A self-inflicted stress test

At the end of all the presentations by all of the heads of IBM's business lines - Global Business Services, Global Technology Services, Systems and Technology Group, and Software Group - CF Mark Loughridge went over the numbers and made it clear that IBM was not offering revenue projections for 2009 or 2010.

Loughridge joked that IBM had merely done its own "stress test" on its models and worked backwards to prove that cost-cutting measures already implemented in 2008 would bear fruit in 2009 and 2010, and that ongoing cost-reduction measures and other initiatives would allow Big Blue to hit its numbers, which the company originally laid out at its investor meeting in May 2007.

The $3bn (£2bn) in cost reductions that IBM achieved in 2008 will yield $1.51 (£1) in incremental earnings per share in 2009, and $6bn (£4) in share repurchases would yield another 31 cents per share.

IBM could, Loughridge added, do more if it wants to - or, I say, if it needs to if the economy heads more southward. IBM's model shows that it can sustain a 7 per cent revenue decline for all of 2009 and still make the $9.20 EPS figure. And in the first quarter, sales were down 3.8 per cent, and two-third of the decline was attributed to x64 commodity servers where IBM doesn't have much margin.

"In this kind of environment, I wouldn't trade this hand with anybody," said Loughridge, saying that IBM's annuity-like businesses - monthly license fees for software on mainframes, service and support for its hard and soft wares, outsourcing and business process services, and maintenance on all of its products - were "relatively sticky, relatively resilient, and relatively stable."

Here's the important part. Those annuity-like sales might have only comprised about half of IBM's overall sales in 2008, but they accounted for 62 per cent of its pre-tax income. IBM's transactional products - consulting engagements, one-time software licensing fees, systems integration gigs, hardware sales (both new and used), and other services - can decline by 13 per cent and IBM can still hit its $9.20 EPS number if the annuity-style sales stay flat. And Loughridge says IBM can hit the $10 EPS minimum target for 2010 if overall sales are down 7 per cent in 2009 and stay flat in 2010.

Now, if you're a Wall Street analyst who is being paid to call IBM's EPS numbers correctly, or an IBMer whose stock and other compensation is also tied to EPS, this is about as rosy a situation as any IT vendor is going to hand you in the next decade. IBM can - and will, if necessary - buy its EPS numbers.

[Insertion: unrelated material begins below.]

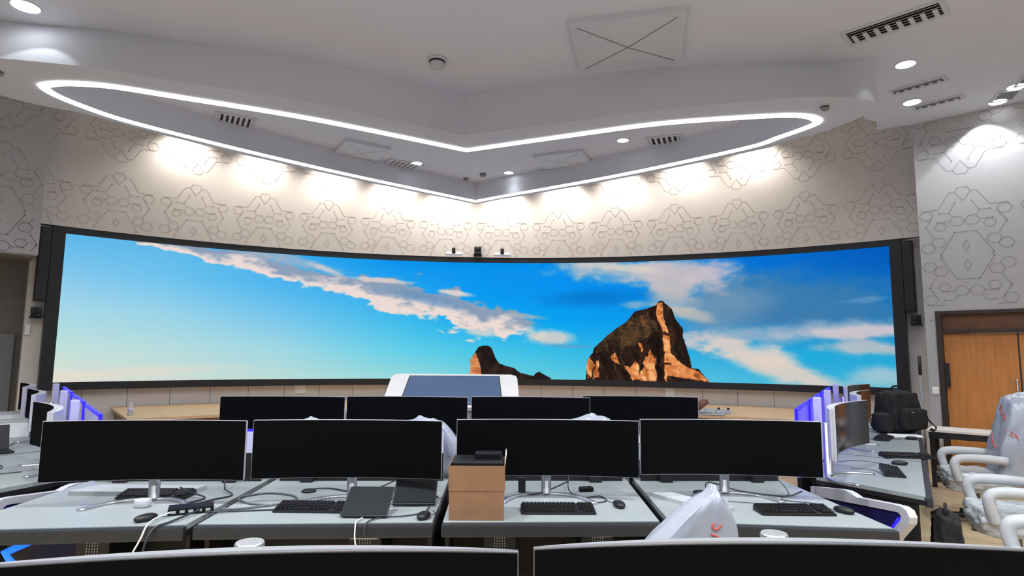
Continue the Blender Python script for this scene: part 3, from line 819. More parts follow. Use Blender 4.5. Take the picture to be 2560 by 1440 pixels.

And as an ace up its sleeve, Big Blue has its fingers in the $5 (£3.3) trillion pot of stimulus money the world's governments are ponying up - mostly in the United States and China, but elsewhere as well. IBM is selling what governments have been convinced through heavy lobbying by IT vendors that they want to buy.

Big Blue calls the idea Smart World and the IT behind it Dynamic Infrastructure, and it is creating the opportunity as much as it is chasing it.

"Opportunities change, and we are not going to stand still," explained Loughridge. "We went through our painful near-death experience and we have learned to follow opportunity."

Or, to make it where none exists, just like Big Blue has learned to manufacture EPS growth in a market where real profit growth is increasingly difficult.

At some point, the efficiencies gained through automation and offshoring run out. And that's why IBM is working to position itself less as International Business Machines and more as Infrastructure Business Monopoly.